Gaughan chose to sentence Van Dyke on the second-degree murder conviction — not the aggravated battery counts — meaning Van Dyke faced a lower sentencing range.

An effort by special prosecutor Joseph McMahon and Attorney General Kwame Raoul to have the state’s highest court reconsider the sentence was ultimately unsuccessful.

The state’s highest court declined to hear the petition by a 4-2 vote. The two dissenting judges both noted that Gaughan made his ruling relying on a dissenting opinion that stated the exact opposite of the majority, and the majority opinion is the law of the land.

McDonald’s killing, like many prior shootings by Chicago police, barely made news when it happened. But when gruesome dashcam video of the shooting was ordered released more than a year later, it sparked a firestorm of protests, prompted the firing of police Superintendent Garry McCarthy, and allegations of a City Hall cover-up by Mayor Rahm Emanuel’s administration.

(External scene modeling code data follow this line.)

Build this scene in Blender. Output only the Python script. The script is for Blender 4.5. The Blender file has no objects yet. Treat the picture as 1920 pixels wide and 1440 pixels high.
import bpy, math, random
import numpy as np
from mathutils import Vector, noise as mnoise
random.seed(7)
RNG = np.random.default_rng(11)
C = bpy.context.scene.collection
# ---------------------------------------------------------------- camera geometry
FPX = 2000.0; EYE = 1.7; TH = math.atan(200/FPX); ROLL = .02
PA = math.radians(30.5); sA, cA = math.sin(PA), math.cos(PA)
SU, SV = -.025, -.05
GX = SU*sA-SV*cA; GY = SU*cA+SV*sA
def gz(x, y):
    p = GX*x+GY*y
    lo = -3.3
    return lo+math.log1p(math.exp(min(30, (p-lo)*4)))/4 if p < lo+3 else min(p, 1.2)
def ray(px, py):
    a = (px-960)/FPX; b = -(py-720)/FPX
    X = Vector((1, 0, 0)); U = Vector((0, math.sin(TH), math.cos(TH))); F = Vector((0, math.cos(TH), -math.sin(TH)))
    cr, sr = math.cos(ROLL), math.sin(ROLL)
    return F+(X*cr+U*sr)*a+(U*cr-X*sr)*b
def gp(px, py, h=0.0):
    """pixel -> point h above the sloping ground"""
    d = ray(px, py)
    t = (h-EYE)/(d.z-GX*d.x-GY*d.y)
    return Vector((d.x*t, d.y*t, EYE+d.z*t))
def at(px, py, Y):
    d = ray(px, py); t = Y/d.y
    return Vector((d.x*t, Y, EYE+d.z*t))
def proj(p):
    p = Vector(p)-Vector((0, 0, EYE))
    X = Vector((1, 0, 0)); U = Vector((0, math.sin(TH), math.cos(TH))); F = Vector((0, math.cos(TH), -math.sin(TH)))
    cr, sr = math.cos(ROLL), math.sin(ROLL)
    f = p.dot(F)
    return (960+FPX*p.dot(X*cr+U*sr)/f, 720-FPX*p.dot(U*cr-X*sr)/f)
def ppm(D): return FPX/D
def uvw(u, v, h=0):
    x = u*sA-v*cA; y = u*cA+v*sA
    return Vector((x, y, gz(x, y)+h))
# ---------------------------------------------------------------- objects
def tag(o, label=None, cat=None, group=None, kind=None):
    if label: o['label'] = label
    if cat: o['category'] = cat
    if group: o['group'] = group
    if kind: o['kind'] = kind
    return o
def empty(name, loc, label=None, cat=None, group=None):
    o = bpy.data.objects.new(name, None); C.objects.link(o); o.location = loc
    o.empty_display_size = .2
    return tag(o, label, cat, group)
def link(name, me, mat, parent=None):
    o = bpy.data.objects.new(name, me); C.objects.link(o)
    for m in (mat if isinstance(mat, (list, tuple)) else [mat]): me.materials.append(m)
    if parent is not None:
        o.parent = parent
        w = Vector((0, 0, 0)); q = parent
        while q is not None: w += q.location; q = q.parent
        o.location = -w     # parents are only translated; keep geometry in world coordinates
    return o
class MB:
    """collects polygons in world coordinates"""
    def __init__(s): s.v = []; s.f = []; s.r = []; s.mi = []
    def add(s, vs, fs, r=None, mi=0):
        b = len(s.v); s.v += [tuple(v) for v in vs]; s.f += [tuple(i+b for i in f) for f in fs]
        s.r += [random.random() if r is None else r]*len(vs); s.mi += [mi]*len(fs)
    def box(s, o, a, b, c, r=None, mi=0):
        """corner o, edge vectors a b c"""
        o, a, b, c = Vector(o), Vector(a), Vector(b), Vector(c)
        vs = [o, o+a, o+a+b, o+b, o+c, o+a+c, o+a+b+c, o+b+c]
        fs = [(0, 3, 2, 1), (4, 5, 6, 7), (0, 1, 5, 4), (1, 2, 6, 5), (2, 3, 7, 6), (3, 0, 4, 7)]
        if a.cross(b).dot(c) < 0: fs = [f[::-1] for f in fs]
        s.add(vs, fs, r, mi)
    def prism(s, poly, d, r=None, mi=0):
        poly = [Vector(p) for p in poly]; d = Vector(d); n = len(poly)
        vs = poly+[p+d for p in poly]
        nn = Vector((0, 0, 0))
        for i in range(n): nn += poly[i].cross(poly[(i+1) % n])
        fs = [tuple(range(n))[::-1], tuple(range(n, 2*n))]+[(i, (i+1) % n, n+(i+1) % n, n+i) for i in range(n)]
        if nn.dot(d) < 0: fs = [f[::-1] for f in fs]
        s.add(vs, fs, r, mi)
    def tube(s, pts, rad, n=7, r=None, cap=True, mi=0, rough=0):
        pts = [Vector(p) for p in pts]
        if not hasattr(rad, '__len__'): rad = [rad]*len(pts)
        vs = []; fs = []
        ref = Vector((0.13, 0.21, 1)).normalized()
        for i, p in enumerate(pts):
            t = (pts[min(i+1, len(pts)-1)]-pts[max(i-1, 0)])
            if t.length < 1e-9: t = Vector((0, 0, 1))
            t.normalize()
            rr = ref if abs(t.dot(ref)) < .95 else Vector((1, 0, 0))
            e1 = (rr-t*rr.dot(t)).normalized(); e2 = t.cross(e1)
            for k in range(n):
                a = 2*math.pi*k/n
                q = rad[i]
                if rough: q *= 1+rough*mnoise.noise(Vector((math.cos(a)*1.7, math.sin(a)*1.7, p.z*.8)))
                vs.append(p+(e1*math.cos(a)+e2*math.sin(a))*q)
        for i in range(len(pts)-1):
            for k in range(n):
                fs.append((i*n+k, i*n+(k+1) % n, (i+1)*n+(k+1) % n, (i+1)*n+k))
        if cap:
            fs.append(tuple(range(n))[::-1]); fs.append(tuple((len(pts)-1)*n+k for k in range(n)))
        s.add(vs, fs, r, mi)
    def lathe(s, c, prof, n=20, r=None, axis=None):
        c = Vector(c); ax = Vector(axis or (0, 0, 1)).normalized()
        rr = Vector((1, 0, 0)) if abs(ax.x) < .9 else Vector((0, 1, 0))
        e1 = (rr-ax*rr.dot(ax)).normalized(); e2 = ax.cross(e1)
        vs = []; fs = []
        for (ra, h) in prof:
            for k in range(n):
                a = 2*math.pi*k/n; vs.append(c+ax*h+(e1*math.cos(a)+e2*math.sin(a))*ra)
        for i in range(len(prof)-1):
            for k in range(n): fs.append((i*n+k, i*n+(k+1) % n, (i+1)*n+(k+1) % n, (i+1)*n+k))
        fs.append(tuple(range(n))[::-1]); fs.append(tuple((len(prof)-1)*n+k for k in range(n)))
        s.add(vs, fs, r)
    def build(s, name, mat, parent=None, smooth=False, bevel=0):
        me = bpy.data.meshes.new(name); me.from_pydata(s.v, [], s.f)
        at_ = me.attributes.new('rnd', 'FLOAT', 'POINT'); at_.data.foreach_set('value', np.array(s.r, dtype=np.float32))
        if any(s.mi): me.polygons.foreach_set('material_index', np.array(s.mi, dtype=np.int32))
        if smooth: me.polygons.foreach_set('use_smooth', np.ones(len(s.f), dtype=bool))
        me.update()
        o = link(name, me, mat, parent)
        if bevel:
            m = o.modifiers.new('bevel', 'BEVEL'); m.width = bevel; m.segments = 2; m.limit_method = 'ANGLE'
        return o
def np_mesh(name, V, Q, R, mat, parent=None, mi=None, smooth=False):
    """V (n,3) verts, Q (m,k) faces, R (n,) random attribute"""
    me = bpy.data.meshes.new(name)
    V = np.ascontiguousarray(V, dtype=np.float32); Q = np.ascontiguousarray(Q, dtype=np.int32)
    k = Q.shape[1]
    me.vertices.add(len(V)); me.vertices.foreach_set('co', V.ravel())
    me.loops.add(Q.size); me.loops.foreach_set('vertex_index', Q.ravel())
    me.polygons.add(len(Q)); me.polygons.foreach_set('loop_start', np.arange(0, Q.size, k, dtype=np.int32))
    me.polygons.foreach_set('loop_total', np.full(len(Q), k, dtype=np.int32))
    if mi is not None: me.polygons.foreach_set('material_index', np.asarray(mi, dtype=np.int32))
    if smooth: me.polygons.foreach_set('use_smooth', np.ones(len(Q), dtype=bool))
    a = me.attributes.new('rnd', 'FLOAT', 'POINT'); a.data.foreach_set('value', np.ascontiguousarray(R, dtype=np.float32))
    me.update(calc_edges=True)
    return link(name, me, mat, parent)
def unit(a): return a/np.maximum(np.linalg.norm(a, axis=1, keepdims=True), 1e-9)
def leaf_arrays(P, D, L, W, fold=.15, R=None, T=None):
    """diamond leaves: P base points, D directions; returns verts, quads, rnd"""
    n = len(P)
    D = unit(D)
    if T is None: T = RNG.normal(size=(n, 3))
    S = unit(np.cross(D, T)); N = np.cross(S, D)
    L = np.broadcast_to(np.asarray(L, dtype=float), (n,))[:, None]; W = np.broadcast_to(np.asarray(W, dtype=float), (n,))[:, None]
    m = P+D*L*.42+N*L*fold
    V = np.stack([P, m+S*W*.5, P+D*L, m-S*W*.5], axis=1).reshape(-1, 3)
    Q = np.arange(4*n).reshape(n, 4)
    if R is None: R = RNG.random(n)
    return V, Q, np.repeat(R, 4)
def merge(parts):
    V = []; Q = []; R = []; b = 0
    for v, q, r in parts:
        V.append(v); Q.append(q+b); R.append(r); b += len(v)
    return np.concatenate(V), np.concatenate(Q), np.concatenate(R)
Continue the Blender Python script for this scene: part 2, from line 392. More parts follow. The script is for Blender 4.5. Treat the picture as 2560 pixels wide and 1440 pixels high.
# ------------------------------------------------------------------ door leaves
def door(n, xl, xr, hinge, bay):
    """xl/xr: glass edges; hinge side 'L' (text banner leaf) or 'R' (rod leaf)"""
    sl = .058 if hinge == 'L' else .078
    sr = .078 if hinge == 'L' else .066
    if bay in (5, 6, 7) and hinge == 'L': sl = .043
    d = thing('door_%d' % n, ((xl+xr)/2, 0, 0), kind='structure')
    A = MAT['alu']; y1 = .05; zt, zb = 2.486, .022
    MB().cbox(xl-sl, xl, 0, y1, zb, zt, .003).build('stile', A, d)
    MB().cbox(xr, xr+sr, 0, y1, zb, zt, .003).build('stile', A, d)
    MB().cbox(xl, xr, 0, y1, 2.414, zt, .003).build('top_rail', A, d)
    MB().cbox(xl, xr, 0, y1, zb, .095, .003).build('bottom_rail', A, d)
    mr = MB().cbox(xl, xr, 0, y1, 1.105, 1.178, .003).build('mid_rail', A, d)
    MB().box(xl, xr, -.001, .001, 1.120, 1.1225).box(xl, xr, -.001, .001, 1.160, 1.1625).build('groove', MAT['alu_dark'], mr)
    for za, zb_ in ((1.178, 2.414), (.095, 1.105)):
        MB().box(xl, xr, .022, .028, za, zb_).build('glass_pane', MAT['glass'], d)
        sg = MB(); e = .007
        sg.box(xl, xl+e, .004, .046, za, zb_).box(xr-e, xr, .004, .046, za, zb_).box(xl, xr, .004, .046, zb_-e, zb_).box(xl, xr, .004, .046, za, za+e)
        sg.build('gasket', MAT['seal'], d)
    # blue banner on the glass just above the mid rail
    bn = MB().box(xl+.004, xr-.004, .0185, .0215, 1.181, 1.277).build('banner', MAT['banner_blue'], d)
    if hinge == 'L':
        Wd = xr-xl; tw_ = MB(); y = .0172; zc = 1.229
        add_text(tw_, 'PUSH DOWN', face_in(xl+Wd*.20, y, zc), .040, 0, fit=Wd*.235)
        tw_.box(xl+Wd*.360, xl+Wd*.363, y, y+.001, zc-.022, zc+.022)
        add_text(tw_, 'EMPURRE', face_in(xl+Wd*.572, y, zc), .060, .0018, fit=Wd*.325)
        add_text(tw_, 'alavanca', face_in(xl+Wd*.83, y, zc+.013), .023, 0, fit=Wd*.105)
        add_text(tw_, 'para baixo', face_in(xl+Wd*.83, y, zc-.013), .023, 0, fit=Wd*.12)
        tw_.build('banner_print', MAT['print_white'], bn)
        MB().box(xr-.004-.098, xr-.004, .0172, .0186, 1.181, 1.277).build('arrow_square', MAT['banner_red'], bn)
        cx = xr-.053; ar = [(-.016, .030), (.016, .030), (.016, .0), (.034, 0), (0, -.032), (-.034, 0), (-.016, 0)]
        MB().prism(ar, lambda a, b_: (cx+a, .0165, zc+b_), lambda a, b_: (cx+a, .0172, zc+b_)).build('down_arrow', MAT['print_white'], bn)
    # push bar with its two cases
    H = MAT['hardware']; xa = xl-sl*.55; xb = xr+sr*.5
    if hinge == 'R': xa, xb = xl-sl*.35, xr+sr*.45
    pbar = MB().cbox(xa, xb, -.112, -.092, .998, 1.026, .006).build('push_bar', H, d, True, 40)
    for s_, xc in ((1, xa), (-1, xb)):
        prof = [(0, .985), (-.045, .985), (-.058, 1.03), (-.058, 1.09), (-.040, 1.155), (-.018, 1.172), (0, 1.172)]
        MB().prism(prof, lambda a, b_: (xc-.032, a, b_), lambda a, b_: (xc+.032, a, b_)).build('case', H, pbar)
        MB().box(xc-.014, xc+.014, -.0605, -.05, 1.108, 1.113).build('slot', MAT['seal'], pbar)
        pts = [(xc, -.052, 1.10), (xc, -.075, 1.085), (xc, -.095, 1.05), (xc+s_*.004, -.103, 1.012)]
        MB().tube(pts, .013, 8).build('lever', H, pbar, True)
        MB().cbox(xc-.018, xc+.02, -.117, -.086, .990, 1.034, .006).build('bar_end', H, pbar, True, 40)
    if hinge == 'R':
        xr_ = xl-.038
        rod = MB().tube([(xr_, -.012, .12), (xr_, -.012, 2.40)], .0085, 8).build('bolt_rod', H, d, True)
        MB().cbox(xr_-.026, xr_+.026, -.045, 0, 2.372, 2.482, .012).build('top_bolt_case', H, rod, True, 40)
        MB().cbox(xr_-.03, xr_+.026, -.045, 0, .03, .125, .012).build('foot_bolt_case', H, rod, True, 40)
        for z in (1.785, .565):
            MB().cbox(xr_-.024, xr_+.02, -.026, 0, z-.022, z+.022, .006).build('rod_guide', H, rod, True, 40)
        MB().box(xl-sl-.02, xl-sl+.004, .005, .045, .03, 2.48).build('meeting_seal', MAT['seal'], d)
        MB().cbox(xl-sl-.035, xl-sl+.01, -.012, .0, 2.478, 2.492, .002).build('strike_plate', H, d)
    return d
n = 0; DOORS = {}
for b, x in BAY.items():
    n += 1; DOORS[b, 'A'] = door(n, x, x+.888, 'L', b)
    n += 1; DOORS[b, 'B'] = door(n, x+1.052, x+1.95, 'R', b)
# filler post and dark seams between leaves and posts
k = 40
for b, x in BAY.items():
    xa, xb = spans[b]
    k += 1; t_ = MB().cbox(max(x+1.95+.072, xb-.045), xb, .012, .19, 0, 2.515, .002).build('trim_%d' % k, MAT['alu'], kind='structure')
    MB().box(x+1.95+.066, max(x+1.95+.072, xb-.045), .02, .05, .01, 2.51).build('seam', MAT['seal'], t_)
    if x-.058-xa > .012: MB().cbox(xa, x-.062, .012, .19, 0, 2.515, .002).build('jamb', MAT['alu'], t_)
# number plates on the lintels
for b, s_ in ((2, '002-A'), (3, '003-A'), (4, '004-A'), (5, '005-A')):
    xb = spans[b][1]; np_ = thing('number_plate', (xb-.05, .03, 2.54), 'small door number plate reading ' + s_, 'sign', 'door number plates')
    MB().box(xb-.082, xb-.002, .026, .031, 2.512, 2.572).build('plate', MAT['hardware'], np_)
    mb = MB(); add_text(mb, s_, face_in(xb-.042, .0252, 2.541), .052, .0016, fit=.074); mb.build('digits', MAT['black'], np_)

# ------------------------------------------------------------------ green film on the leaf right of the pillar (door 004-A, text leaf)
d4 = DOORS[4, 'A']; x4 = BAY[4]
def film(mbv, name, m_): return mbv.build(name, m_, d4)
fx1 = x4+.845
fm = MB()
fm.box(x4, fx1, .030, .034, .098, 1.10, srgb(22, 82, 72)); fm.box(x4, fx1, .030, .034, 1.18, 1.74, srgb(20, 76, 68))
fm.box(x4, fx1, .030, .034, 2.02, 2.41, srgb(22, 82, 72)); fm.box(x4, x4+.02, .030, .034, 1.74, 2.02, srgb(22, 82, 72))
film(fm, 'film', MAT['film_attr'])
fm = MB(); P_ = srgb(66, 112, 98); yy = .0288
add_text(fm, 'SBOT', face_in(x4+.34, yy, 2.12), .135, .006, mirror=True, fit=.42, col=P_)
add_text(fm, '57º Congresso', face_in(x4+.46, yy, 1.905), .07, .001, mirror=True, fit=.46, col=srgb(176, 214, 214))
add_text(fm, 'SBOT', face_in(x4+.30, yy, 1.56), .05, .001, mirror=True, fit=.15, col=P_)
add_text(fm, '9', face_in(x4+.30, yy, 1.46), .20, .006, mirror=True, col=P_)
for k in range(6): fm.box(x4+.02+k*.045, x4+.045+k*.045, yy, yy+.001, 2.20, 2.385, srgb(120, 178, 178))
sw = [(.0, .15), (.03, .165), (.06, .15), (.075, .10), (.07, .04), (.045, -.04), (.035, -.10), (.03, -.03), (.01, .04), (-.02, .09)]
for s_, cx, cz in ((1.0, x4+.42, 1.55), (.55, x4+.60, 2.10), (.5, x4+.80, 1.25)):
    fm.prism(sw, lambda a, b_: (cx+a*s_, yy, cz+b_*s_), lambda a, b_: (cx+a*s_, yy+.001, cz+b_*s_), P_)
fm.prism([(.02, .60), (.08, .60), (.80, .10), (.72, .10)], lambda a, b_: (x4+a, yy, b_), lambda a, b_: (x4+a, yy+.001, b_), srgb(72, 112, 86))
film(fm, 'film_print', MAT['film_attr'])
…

Van Dyke became the first Chicago police officer to be charged with murder for an on-duty shooting in half a century, and the fallout continued. A team of special prosecutors led by then-Kane County State’s Attorney Joseph McMahon was appointed to handle the Van Dyke case; then-State’s Attorney Anita Alvarez lost her primary bid to Kim Foxx, who ran on a platform heavily criticizing Alvarez’s handling of the McDonald shooting.